6. STRUCTURE ACQUISITIONS TO REDUCE RISKS
Any decision to purchase or develop contaminated land should consider the nature and scope of the contamination, the anticipated costs or cleanup, any activity and use limitations, and the likelihood of future liability to government or other plaintiffs. Contract clauses, discussed below, are only backstops against financial exposure. Better than mere legal language is to obtain control of the information, the cleanup, and the timing of ownership.
One way to control liability is to delay the closing or acquisition, and thus delay the ownership of the waste, until the cleanup is complete. Another way is to hold back purchase money or put it in escrow until the property is clean enough (according to the buyer's experts). Yet another way is for the buyer to conduct a cleanup (so it is done right) and deduct cleanup costs from the purchase price. Or close on the property with the seller granted access to do the cleanup, at no cost to the buyer. Or create a contract sharing the cleanup duties between the buyer and seller.
Be sure to include explicit division of labor among the parties covering preliminary investigations, legal notices to agencies, remedial action plans, supervision of contractors, and conducting the cleanup.
Parties could separate ownership interests where contamination is involved. Simply put, parties could purchase less than a fee interest in the property, where underground contamination is an issue. Additionally, where underground storage tanks are an issue, parties might wish to exclude an underground storage tank from the parcel that is being purchased.
Potential purchasers ultimately may decide to lease a contaminated parcel, in an attempt to avoid liability. Some courts have held that tenants who did not possess control over the property were not operators. Tenants which are active participants in management decisions, however, or which control the property’s management, have been held liable as operations under Superfund.
Under CERCLA, conducting “All Appropriate Inquiries” provides certain liability protections to potential landowners. To establish that the owner did not know and had no reason to know that contamination was located at the site, in the event that liability is asserted in litigation, the defendant must demonstrate that all appropriate inquiries were performed and “the defendant took reasonable steps to stop any continuing release; prevent any threatened future release; and prevent or limit any human, environmental, or natural resource exposure to any previously released hazardous substance.”
For property purchased before May 31, 1997, the American Society for Testing and Materials standards will satisfy the “All Appropriate Inquiry” rule. Otherwise, all appropriate inquiries must be performed before the site is retained and in accordance with generally accepted standards.

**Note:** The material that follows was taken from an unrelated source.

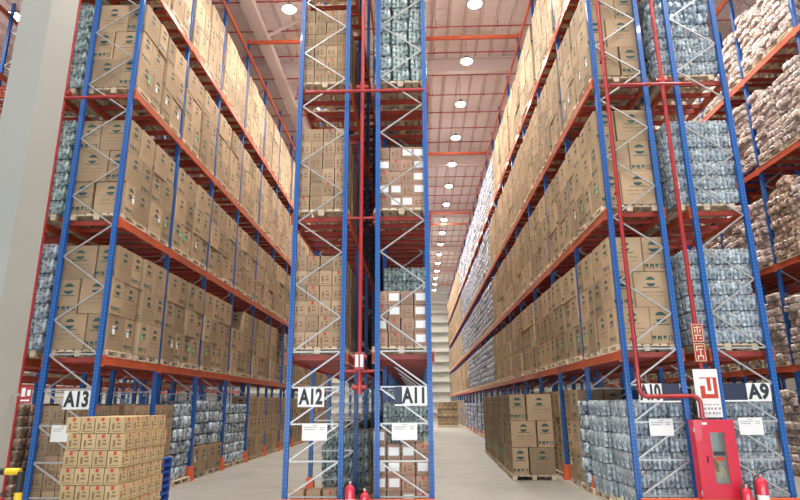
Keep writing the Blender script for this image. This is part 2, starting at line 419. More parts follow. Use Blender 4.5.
# ---------------------------------------------------------------- load units (unit meshes)
def emblem(m_, o, ax, u, r, k='print'):
    # o centre, ax horizontal unit vector, u up: two half discs with a gap
    o = Vector(o); ax = Vector(ax)
    up = Vector((0,0,1))
    for sg in (1, -1):
        pts = [o + up*sg*r*.28 + ax*(-r*.95), o + up*sg*r*.28 + ax*(r*.95)]
        arc = [o + ax*(math.cos(a)*r) + up*(sg*math.sin(a)*r) for a in [math.radians(20 + 140*i/8) for i in range(9)]]
        m_.add(arc, [tuple(range(9))], k)
    return m_
def rect(m_, o, ax, cx, cz, w_, h_, k):
    o = Vector(o); ax = Vector(ax); up = Vector((0,0,1)); c = o + ax*cx + up*cz
    return m_.add([c-ax*w_/2-up*h_/2, c+ax*w_/2-up*h_/2, c+ax*w_/2+up*h_/2, c-ax*w_/2+up*h_/2], [(0,1,2,3)], k)
def glyphs(m_, o, ax, cx, cz, s, k):
    # row of handling marks: W-like glass, M-like, arrow, open box
    o = Vector(o); ax = Vector(ax); up = Vector((0,0,1))
    def tri(x, pts): m_.add([o + ax*(cx + x*s + a*s) + up*(cz + b*s) for a, b in pts], [tuple(range(len(pts)))], k)
    tri(-2.1, [(-.4,.5),(-.22,-.5),(0,.1),(0,.5)]); tri(-2.1, [(0,.5),(0,.1),(.22,-.5),(.4,.5)])
    tri(-1.0, [(-.4,.5),(-.4,-.5),(-.15,-.5),(-.15,.5)]); tri(-1.0, [(-.15,.5),(-.15,.0),(.15,-.1),(.15,.4)]); tri(-1.0, [(.15,.5),(.15,-.5),(.4,-.5),(.4,.5)])
    tri(.1, [(-.4,.5),(-.25,-.5),(-.05,.2),(.15,-.5),(.35,.5)])
    tri(1.2, [(-.4,.5),(-.4,-.5),(-.22,-.5),(-.22,.5)]); tri(1.2, [(.22,.5),(.22,-.5),(.4,-.5),(.4,.5)]); tri(1.2, [(-.22,-.35),(-.22,-.5),(.22,-.5),(.22,-.35)]); tri(1.2, [(-.22,.5),(-.22,.35),(.22,.35),(.22,.5)])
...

A complete inquiry considers all of the following:
- the results of an inquiry by an environmental professional;
- interviews with past and present owners, operators, and occupants of the facility;
- reviews of historical sources to determine previous uses and occupancies;
- searches for recorded environmental cleanup liens against the facility that are filed under federal, state, or local law;
- reviews of federal, state, and local government records concerning disposal, storage, handling, generation, treatment, and spills of contamination at or near the facility;
- visual inspections of the facility and of adjoining properties;
- specialized knowledge or experience on the part of the defendant;
- the relationship of the purchase price to the value of the property, if the property was not contaminated;
- commonly known or reasonably ascertainable information about the property; and
- the degree of obviousness of the presence or likely presence of contamination at the property, and the ability to detect the contamination by appropriate investigation.